Shea Frates: That is good to know because I have been wanting to invest in an IRA for quite some time. Personally, I'm not quite there yet; I have my 401(K) through Pacific Life, and then, of course, the company does match your contributions up to, I think, about 6%, so, I personally take advantage of that. I have an HSA; I unfortunately, I've had some health issues this past year, so I haven't been able to invest in my HSA as effectively as I would have wanted to. But an IRA is my next step. So, this is good advice for me and, of course, great advice for our listeners as well.
Qi Sun: Yeah, sure.
Shea Frates: Do you have any other tips or tricks?
Qi Sun: Not tips and tricks. I think it's like people have different occupation. They work for a different industry. Their retirement story will be definitely different from us. But I do want to share a story from my friend. So, he works for a university; he's a university professor. So, his retirement savings story a little bit complicated because he has, I think the normal word will be the pension plan from the university. And because the university provide a pension plan so their defined contribution plan will not be as generous as the industry firm. So, that's kind of force him to start citing the IRA earlier than what I just said before. So, that's why now he has three source of retirement savings. So, that's kind of very interesting. Different from us.
Shea Frates: Yeah, definitely. And I know that your parents are currently retired. They also have a pension plan. And how is that working out for them?

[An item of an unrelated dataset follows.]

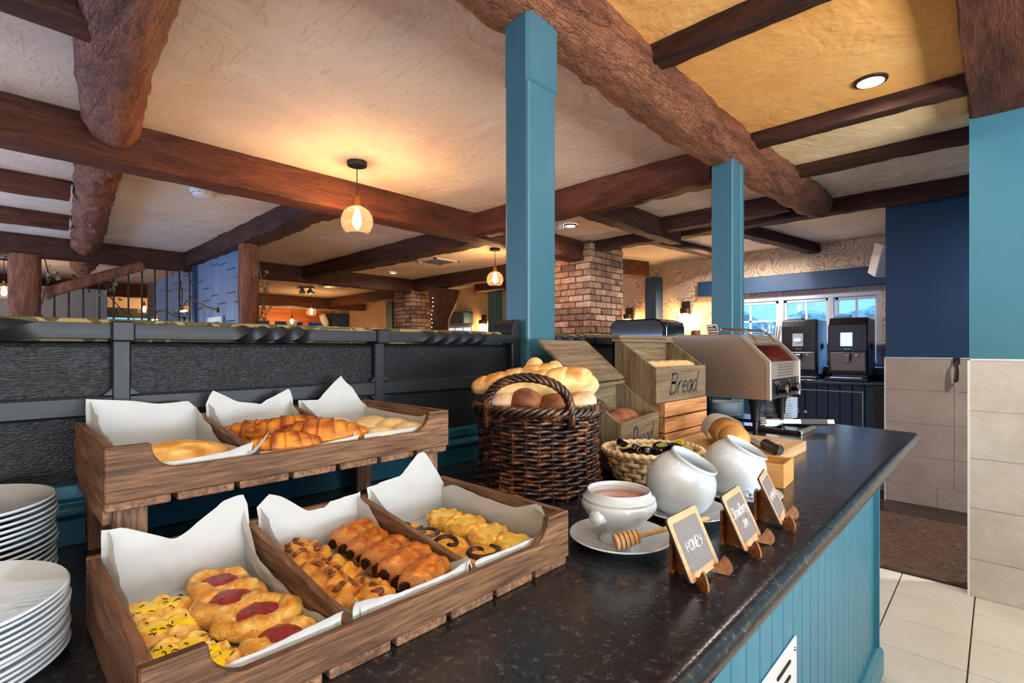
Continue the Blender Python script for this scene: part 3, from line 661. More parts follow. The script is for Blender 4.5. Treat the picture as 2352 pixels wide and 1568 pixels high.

Qi Sun: So, yeah. I am happy to share this story from my parents because both of my parents have already retired. They have already started receiving their first check, first paycheck of their retirement, right? So, I would say my parents, they are very lucky because they are fully covered by the pension plan. Yeah. So, they have this guaranteed lifetime income until the last day of their life. And the best part, I would say, for their pension income is this income is actually adjusted by inflation rate.
Shea Frates: Oh, awesome!
Qi Sun: Yeah. So, that's kind of very unique feature; it's not very common for pension income, actually. So, their income will be adjusted like every five years, I'm not quite sure, but it sounds like that, every five years according to the inflation rate. So, that's why my mom the other day, she told me, "Oh, my income increased." I was like, "Yes because income is adjusted by inflation." So, that's kind of my happy parents. And I would say the good thing for the pension income is I feel like they have a really good understanding about how much are going to receive even before retirement because they know this is a paycheck they are going to receive from the pension plan, right? So, that's kind of make their transition, their retirement transition, very smoothly. And they did not actually increase our living standard to a luxury retirement life. And they did not kind of tight their living expense because this reduced the income because everything kind of stayed the same.
Shea Frates: Yeah. So, it sounds like they set those realistic expectations ahead of time.
Qi Sun: Right.
Shea Frates: But they were also educated properly on what retirement life was going to be like.